AT&T Video Optimizer
Image Comparison
Introduction
Images are one of the most popular ways to present information on webpages and mobile apps. They help customers navigate and help create a deep immersive experience. Images that are downloaded from the network should be properly sized to fit in the allotted space on the screen.
Background
Assume you are building an app with images You have an image on the server, and you set it up to download in the app. If the photo is 500x1000 pixels – that means that it uses 500,000 pixels to build the image. On the device, it appears as a 150x300 pixel image, using 45,000 pixels on the screen. This means that only 9% of the pixels downloaded actually appear on the display.
An image that is 90% smaller in pixel dimensions would be ~90% smaller in KB size, meaning that the file will download faster. Further, when an image is larger than the allotted screen area – the device's CPU must re-process he image to fit the size (in this case, purging 91% of the pixels that were downloaded). Downloading and reprocessing the image takes time, making your application appear slow.
If this image were resized to a size closer to 150x300 pixels, the amount of data needed to download the image will be greatly reduced. After the file is downloaded, the phone's CPU must process the image and throw 91% of the pixels aside to make it fit in the space allotted on the screen.
Best Practice Recommendation
Images downloaded from the network should be approximately the same size as the images that appear on the screen.

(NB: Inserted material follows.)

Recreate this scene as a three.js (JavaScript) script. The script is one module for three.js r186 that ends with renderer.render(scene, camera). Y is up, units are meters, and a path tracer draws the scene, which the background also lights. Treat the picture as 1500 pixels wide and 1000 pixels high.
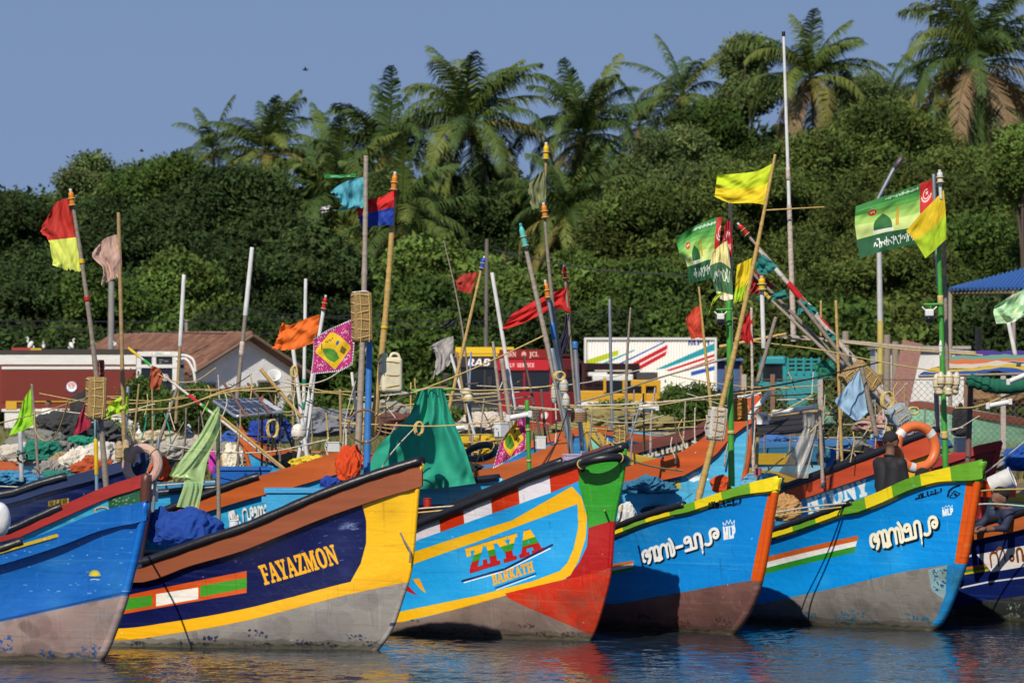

Video Optimizer measures each image on the screen and compares the dimensions to the images downloaded over the network.
In the screenshot above, we see that 17 images should be smaller before sent to the phone. The first image downloaded uses 204,608 pixels, but appears on the screen as 12,496. Properly sizing this image could reduce the file by 93% - speeding up delivery and making your mobile application run faster.